Music isn’t (just) a language
A phrase to beware of: ‘Music is a universal language’. It usually gets trotted out by someone at a particularly inspirational moment when it appears as if the whole world is dancing to the same tune – usually a Western rock classic. One rather dubious variant on the theme implies that everyone, anywhere, will instinctively appreciate music based on the European tonal harmonies of melody, chords, bass. The ‘universal language’ theory, however, can be sorely tested when the same person is faced with a particularly complex qawwali improvisation, a neatly turned tee-hi or an enigmatic kouta. Place our universalist in a full blast thrash metal gig and the theory rapidly disintegrates altogether.
Music operates largely at socio-cultural levels. It enhances both the inclusion and exclusion aspects of tribal behaviour, and even if certain iconic elements can be found in almost every musical culture, their existence is largely obscured by the socio-cultural associations surrounding the music in question. Punk rock is musically pretty basic and not difficult to analyse in purely technical terms, but its nihilistic anti-social message ensures that it would never be included in the pantheon of big ‘universal language’ tunes.

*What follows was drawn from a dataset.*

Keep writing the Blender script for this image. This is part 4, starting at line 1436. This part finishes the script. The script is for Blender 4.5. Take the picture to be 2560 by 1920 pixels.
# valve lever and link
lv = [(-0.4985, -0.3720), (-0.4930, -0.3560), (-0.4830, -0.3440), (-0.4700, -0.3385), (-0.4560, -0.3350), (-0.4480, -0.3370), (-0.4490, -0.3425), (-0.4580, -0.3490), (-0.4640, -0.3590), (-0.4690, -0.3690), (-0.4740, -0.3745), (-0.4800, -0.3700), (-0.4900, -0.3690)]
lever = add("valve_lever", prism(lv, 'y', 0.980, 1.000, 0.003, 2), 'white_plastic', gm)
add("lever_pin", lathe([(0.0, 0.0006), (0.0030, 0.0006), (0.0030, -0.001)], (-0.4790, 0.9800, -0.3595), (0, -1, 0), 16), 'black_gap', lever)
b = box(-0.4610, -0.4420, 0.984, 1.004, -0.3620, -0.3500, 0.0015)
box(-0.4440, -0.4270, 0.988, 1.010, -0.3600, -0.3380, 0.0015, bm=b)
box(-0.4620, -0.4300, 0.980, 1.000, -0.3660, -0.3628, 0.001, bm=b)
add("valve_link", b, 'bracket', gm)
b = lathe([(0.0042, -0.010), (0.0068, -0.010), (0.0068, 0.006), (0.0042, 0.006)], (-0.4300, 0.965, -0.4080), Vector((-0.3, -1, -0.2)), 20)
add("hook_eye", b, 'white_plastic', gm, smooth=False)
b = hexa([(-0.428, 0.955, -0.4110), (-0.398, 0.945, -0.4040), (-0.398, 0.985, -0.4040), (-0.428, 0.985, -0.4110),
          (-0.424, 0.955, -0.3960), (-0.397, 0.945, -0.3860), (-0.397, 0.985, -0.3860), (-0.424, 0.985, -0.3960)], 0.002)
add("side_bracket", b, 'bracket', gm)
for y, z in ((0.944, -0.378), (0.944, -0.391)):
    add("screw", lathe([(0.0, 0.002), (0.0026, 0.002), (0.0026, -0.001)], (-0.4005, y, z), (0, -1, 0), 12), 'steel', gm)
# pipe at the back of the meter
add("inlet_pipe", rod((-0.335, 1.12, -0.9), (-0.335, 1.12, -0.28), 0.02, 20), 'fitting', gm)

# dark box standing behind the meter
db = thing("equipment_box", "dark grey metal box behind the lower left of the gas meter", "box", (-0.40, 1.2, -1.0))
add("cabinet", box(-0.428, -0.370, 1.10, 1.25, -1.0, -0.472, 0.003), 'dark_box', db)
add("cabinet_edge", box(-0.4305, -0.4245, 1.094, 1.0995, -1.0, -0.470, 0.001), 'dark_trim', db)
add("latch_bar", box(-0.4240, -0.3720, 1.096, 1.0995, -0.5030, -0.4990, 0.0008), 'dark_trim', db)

The intricacies of how music can operate simultaneously on several different levels – symbolic, iconic, rhetorical, Pavlovian – tend to be lost on the average advertising or marketing specialist. With the consequence that their musical choices, when it comes to putting it to use as a marketing tool, can be largely hit or miss. The fact is that creatives rarely have the knowledge or awareness to tap into the psychodynamics of sound in the same way that they instinctively take into account established research on visual and textual semiotics.
But it’s also true that, although research into how music affects us is multiplying monthly, there have been few attempts so far to pull together the various disparate strands in a way that might benefit a hard pressed ad agency. Philip Ball is a science writer whose latest book, The Music Instinct (Bodley Head), is as clear an explanation you will currently find, managing to derive truly universal conclusions from a global study of music in all cultures. It thus avoids the Euro-centric bias often found in other attempts to explain music’s workings. But, like every writer about music that ever existed, he soon becomes entangled in the difficulties of describing what we hear, unable to proceed without recourse to conventional musical technical language. And of course he stops short of considering music merely as a marketing tool.
So – in anticipation of Sound Strategies’ own Guide to Making Music Work for You – here is a snippet to whet the appetite: effective music works by establishing a delicate balance between the expected and the unexpected. It teases you into paying attention, simultaneously feeding the need for confirmation and the appetite for novelty. It’s a form of rational addiction.